Nos últimos dias, a Paramount apresentou uma nova oferta de aproximadamente 108 bilhões de dólares, superando o valor acordado entre Warner e Netflix. Apesar de nomes como James Cameron (de Titanic e Avatar) argumentarem que a opção seria melhor para o estúdio centenário, por representar menor risco para as salas de cinema, o temor em relação à alta concentração de propriedade permanece. “Defender um campo audiovisual menos concentrado não é uma posição contra nenhuma empresa específica, mas sim uma posição a favor da diversidade”, afirma Gabriel Mascaro, diretor de O Último Azul. “Quando o ecossistema audiovisual se estreita, inevitavelmente se estreita também a multiplicidade de vozes, narrativas e perspectivas”.

O debate segue movimentando e reacendendo uma série de discussões no setor e pode ter implicações muito mais próximas à nossa realidade do que se pode imaginar. “Esses conglomerados chegam com muita força e deixam pouco espaço para quem cria daqui, com nossas histórias e nossos modos de ver o mundo. Quando uma única plataforma domina tanto, o produtor independente vira um prestador de serviço substituível e isso é devastador para a diversidade cultural”, afirma a produtora pernambucana Juliana Lira. “Não é só mercado, é identidade, é futuro”.

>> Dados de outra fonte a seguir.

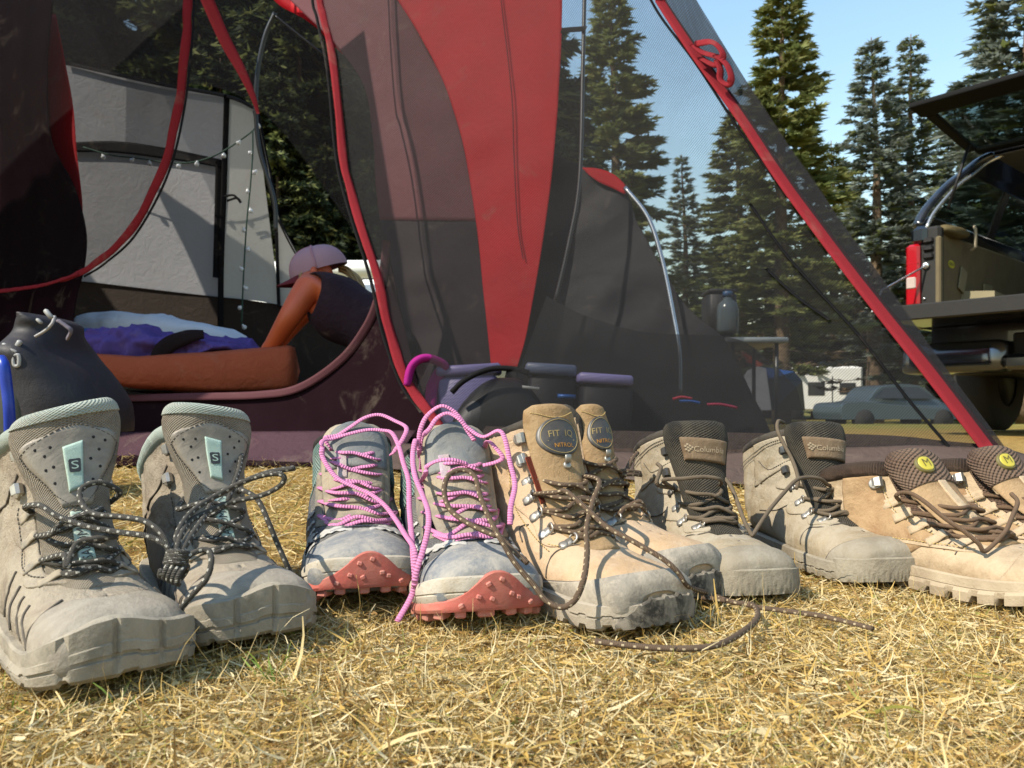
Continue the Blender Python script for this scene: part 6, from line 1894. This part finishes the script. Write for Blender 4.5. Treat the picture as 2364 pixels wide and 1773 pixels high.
tr_ = GL.new('ShaderNodeBsdfTransparent'); tr_.inputs[0].default_value = (.55, .62, .60, 1); mx_ = GL.new('ShaderNodeMixShader'); mx_.inputs[0].default_value = .30
GL.ln(tr_.outputs[0], mx_.inputs[1]); GL.ln(GL.p.outputs[0], mx_.inputs[2]); GL.ln(mx_.outputs[0], GL.out.inputs[0])
GLASS = GL.m
def tb_(name, c, d, mat, rot=None, bev=.01, parent=None): return MB().box(c, d, rot, bev).build(name, mat, parent or tk, smooth=False)
WID, BL = 1.75, 2.0
tb_('bed_side', (.035, 1.05, 1.0), (.07, 2.0, .66), PAINT, None, .02)
tb_('bed_side', (WID - .035, 1.05, 1.0), (.07, 2.0, .66), PAINT, None, .02)
tb_('bed_floor', (WID / 2, 1.0, .72), (WID - .15, 2.0, .05), LINER)
tb_('bed_liner', (.100, 1.06, 1.02), (.045, 1.9, .56), LINER, None, .02)
tb_('bed_liner', (WID - .100, 1.06, 1.02), (.045, 1.9, .56), LINER, None, .02)
tb_('bed_front', (WID / 2, 2.0, 1.0), (WID - .14, .06, .66), LINER)
# wheel hump inside the bed with its raised end
v = [(.12, .42, .745), (.12, 1.22, .745), (.34, 1.22, .745), (.34, .42, .745), (.12, .48, .95), (.12, 1.05, .93), (.32, 1.05, .90), (.32, .48, .93), (.12, 1.16, .86), (.32, 1.16, .84)]
mk('wheel_hump', v, [(0, 3, 7, 4), (3, 2, 9, 6, 7), (2, 1, 8, 9), (4, 7, 6, 5), (5, 6, 9, 8), (0, 4, 5, 8, 1)], HUMP, tk, smooth=False)
tb_('hump_tab', (.135, .46, 1.02), (.01, .10, .16), HUMP, Matrix.Rotation(-.35, 3, 'X'), .003); tb_('hump_tab', (.135, .92, .985), (.01, .16, .10), HUMP, None, .003)
# rear post with latch gear and lamp
tb_('rear_post', (.085, .035, 1.02), (.17, .07, .60), PLAST, None, .02)
tb_('post_rib', (.155, .02, .99), (.035, .05, .52), LINER, None, .015)
for z in (1.23, 1.18, 1.13): tb_('latch', (.10, -.005, z), (.06, .03, .035), T['black'], None, .008)
v, f = disc_on((.085, -.005, 1.07), (0, -1, 0), .022, .012); mk('latch_pin', v, f, T['silver'], tk)
for z in (.78, .86): v, f = disc_on((.075, -.003, z), (0, -1, 0), .008, .006); mk('bolt', v, f, T['silver'], tk)
lamp = tb_('tail_lamp', (.012, -.004, 1.015), (.085, .06, .40), RL, None, .015)
tb_('reversing_lamp', (.006, -.020, .965), (.060, .040, .075), WL, None, .006, lamp)
tb_('lamp_rib', (.012, -.030, 1.09), (.075, .010, .006), RL, None, .002, lamp)
tb_('corner_cap', (.045, .02, 1.27), (.10, .10, .12), PAINT, None, .03)
MB().add(*tube([(.085, -.01, 1.07), (-.06, -.30, .90), (-.02, -.52, .74)], .006, 8)).build('tailgate_cable', T['silver'], tk)
# sticker
st_ = MB(); q = np.linspace(0, 2 * math.pi, 24, endpoint=False)
st_.add([(.1245, .30 + .055 * math.cos(a), 1.11 + .026 * math.sin(a)) for a in q], [list(range(24))]); so_ = st_.build('sticker', plain('yellow sticker', hexc('#c9c22e'), .5), tk, smooth=False)
tv, tf = text_shape('LINE-X', .030)
mk('lettering', np.column_stack([np.full(len(tv), .1262), .30 + tv[:, 0], 1.11 + tv[:, 1]]), tf, M['ink'], so_, smooth=False)
# rag and clamp on the rail
v, f = loft_body([((.13, .30, 1.28), .04, .02), ((.14, .30, 1.30), .05, .16), ((.13, .34, 1.34), .05, .20), ((.12, .34, 1.36), .02, .12)], 20, .012, 14, 4)
rg = mk('rail_cover', v, f, fabric('dusty canvas', hexc('#6f6448'), 0, .95, .6, crease=.6), tk)
MB().add(*tube([(.19, .50, 1.38), (.20, .50, 1.36), (.20, .50, 1.24), (.17, .50, 1.22)], .016, 8, .6)).build('clamp', plain('bone plastic', hexc('#b8ac94'), .6), tk)
# tailgate lying open, with ribs underneath
tg_ = tb_('tailgate', (WID / 2, -.28, .735), (WID - .10, .54, .055), PLAST, None, .015)
tb_('tailgate_skin', (WID / 2, -.28, .690), (WID - .14, .50, .035), PAINT, None, .012, tg_)
tb_('tailgate_edge', (WID / 2, -.555, .715), (WID - .10, .018, .085), PLAST, None, .006, tg_)
tb_('rear_panel', (WID / 2, .06, .60), (WID - .2, .05, .20), PAINT, None, .01)
# bumper: wrapped bar with a recess for the plate
prof = cr(np.array([(-.02, .37), (-.14, .375), (-.175, .40), (-.18, .46), (-.17, .53), (-.14, .56), (-.02, .565)]), 4)
for x0, x1 in ((-.02, .58), (WID - .58, WID + .02)):
    V = []
    for k, x in enumerate(np.linspace(x0, x1, 16)):
        e = min(1, (min(abs(x - x0), abs(x - x1)) + .004) / .06)
        e = math.sqrt(1 - (1 - min(1, e)) ** 2)
        for y, z in prof: V.append((x, y * (.35 + .65 * e), .465 + (z - .465) * (.8 + .2 * e)))
    bpo = MB().add(V, [list(q) for q in grid_faces(16, len(prof))]).build('bumper', CHR, tk)
tb_('bumper_middle', (WID / 2, -.10, .425), (.62, .12, .09), CHR, None, .03, bpo)
tb_('plate_recess', (WID / 2, -.06, .52), (.56, .04, .16), T['black'], None, .01, bpo)
tb_('hitch', (WID / 2, -.16, .40), (.09, .22, .09), PLAST, None, .01)
tb_('chassis', (WID / 2, 1.6, .46), (WID - .35, 3.2, .18), T['black'], None, .02)
# canopy shell
def quadplate(name, pts, mat, th=.02, parent=None):
    o = mk(name, pts, [list(range(len(pts)))], mat, parent or tk, smooth=False)
    md = o.modifiers.new('gauge', 'SOLIDIFY'); md.thickness = th; md.offset = 0
    bv = o.modifiers.new('edge', 'BEVEL'); bv.width = th * .3; bv.segments = 2
    return o
R0, R1, R2 = (.02, .02, 1.335), (.16, .40, 1.72), (.30, .52, 1.84)
fr2 = cr(np.array([R0, (.04, .10, 1.45), (.10, .27, 1.62), R1, (.22, .48, 1.80), R2]), 5)
MB().add(*tube(fr2, .035, 10, .7)).build('canopy_frame', PAINT, tk)
MB().add(*tube(fr2 + np.array([.05, .02, -.015]), .012, 8)).build('canopy_seal', T['silver'], tk)
fr3 = fr2 * np.array([-1, 1, 1]) + np.array([WID, 0, 0]); MB().add(*tube(fr3, .035, 10, .7)).build('canopy_frame', PAINT, tk)
roofp = [(.30, .52, 1.86), (WID - .30, .52, 1.86), (WID - .28, 2.1, 1.88), (.28, 2.1, 1.88)]
quadplate('canopy_roof', roofp, PAINT, .03)
quadplate('canopy_lining', [(a, b, c - .03) for a, b, c in roofp], plain('grey felt', (.10, .095, .09), .95), .008)
for sx in (0, 1):
    X = (lambda x: x) if sx == 0 else (lambda x: WID - x)
    quadplate('canopy_side', [(X(.02), .06, 1.335), (X(.02), 2.1, 1.335), (X(.05), 2.1, 1.42), (X(.05), .15, 1.42)], PAINT, .025)
    quadplate('canopy_side', [(X(.17), .42, 1.72), (X(.17), 2.1, 1.74), (X(.28), 2.1, 1.87), (X(.30), .52, 1.85)], PAINT, .025)
    quadplate('canopy_pillar', [(X(.05), 1.15, 1.42), (X(.05), 1.27, 1.42), (X(.17), 1.25, 1.73), (X(.17), 1.13, 1.73)], T['black'], .02)
    quadplate('canopy_pillar', [(X(.05), 2.0, 1.42), (X(.05), 2.1, 1.42), (X(.17), 2.1, 1.73), (X(.17), 2.0, 1.73)], T['black'], .02)
    quadplate('side_window', [(X(.05), .22, 1.42), (X(.05), 1.15, 1.42), (X(.17), 1.13, 1.73), (X(.17), .46, 1.72)], GLASS, .005)
    quadplate('side_window', [(X(.05), 1.27, 1.42), (X(.05), 2.0, 1.42), (X(.17), 2.0, 1.73), (X(.17), 1.25, 1.73)], GLASS, .005)
# hatch, hinged at the roof edge and thrown up
hx0, hx1 = .22, WID - .22
hp = lambda s, x: (x, .50 - .90 * s, 1.865 + .115 * s - .03 * math.sin(s * 3.1))
ht = quadplate('hatch', [hp(0, hx0), hp(0, hx1), hp(.10, hx1), hp(.10, hx0)], TRIM, .03)
quadplate('hatch_frame', [hp(.84, hx0 - .06), hp(.84, hx1 + .06), hp(1, hx1 + .08), hp(1, hx0 - .08)], TRIM, .035, ht)
for xa, xb in ((hx0 - .04, hx0 + .02), (hx1 - .02, hx1 + .04)):
    quadplate('hatch_frame', [hp(.10, xa), hp(.10, xb), hp(.84, xb), hp(.84, xa)], TRIM, .03, ht)
quadplate('hatch_glass', [hp(.10, hx0 + .02), hp(.10, hx1 - .02), hp(.84, hx1 - .02), hp(.84, hx0 + .02)], GLASS, .005, ht)
for x in (hx0 + .01, hx1 - .01):
    MB().add(*tube([hp(.22, x), (x - .10 if x < 1 else x + .10, .22, 1.46)], .010, 8)).build('gas_strut', T['black'], tk)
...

Juliana Lira, produtora e distribuidora pernambucana de filmes como 'O Ano em que o Frevo Não Foi pra Rua' e 'Vou Tirar Você Desse Lugar' - Divulgação
Juliana Lira, produtora e distribuidora pernambucana de filmes como 'O Ano em que o Frevo Não Foi pra Rua' e 'Vou Tirar Você Desse Lugar' (crédito: Divulgação)

Filipe Falcão, professor e pesquisador audiovisual, alerta ainda para os possíveis reflexos desse acordo na produção brasileira. "Preocupa muito o impacto no mercado, porque quando você fala em ver filme na plataforma em casa, é uma maneira muito mais fácil. Para o filme ter o selo 'Netflix', ele precisará se adequar a essa lógica", afirma. "Pode parecer assustador, mas não é difícil imaginar que o fechamento dessa venda represente um exemplo para países como o nosso, que não têm uma indústria consolidada e, assim, acabem pasteurizando a sua produção pensando unicamente em visualizações numa plataforma".

O também professor e pesquisador Laécio Ricardo destaca como essa concentração de uma fatia tão extensa do mercado em um único grupo tende a empobrecer a linguagem dos filmes. "Uma edição cada vez mais rápida, um texto cada vez mais palatável e uma estética pensada para a televisão estão entre as características do que a gente poderia chamar de 'netflixação'", explica. "Não quer dizer que não haja boas obras na plataforma, claro que há. Mas é evidente que existe uma diferença grande entre projetos feitos e pensados para a tela do cinema e outros que visam uma tela de televisão ou mesmo de notebook, tablet ou celular", completa.